The truth is that this piece tells us far more about the state of political journalism today than it does about the state of the Clintons' marriage.
It tells us, for instance, that if you want to get on A-1 of the Times, you have to write a piece that hews to this narrative: "Those calculating Clintons." The Times did this during the New York mayoral race, weighing in with an A-1 piece insinuating that those calculating Clintons were keeping Dem nominee Fernando Ferrer at "arm's length" -- but the story was way too short on supporting facts or quotes, and didn't even have a single Ferrer supporter alleging the central charge, even on background.

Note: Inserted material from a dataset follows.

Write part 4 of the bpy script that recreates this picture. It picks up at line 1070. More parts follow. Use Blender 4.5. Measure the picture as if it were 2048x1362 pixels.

It also tells us another very key fact about journalism today: political reporters love to write about politics as if they are merely disinterested observers of political events and the public's perceptions of them, when in fact they play a very key role in shaping those events and perceptions. Thus it is that the piece makes much of the fact that the Clintons take into account how the media will cover them -- when the reason they need to do this in the first place is because of the frivolous eagerness of reporters to interpret everything the Clintons do as purely political.
From where I'm sitting, the picture of Clinton aides poring over schedules, actually spending time counting the amount of times the Clintons have spent together in more than a year for a reporter who wants to find hidden meaning in the fact that two very busy people don't see each other that much -- to me, it's a deeply dispiriting spectacle, to say the least. Very depressing.
This isn't news, there's nothing there, and no way should this be on A-1, to say nothing of in a box and above the fold. It's a shame, though -- the topic could have been a good one, if the Times weren't so determined to stick to their script and if they actually explored their topic rather than danced around it. (And if it were edited with a scalpel rather than a cudgel.) Wait -- is Howell Raines still around?




Healy could directly ask, "Is Bill cheating?" Instead, he writes a donut around the subject. As the piece spirals out to 2,000 words, the donut grows into a 20-inch Michelin radial, and the radial becomes a NASCAR oval. The experienced reader finds himself searching the infield of this great expanse for what appear to be clues.
The thing I like most about Shafer is that he's so *restrained*.
Posted by: dana | May 24, 2006 at 02:21 PM
On about a biweekly basis, I want to have Jack Shafer's man-babies.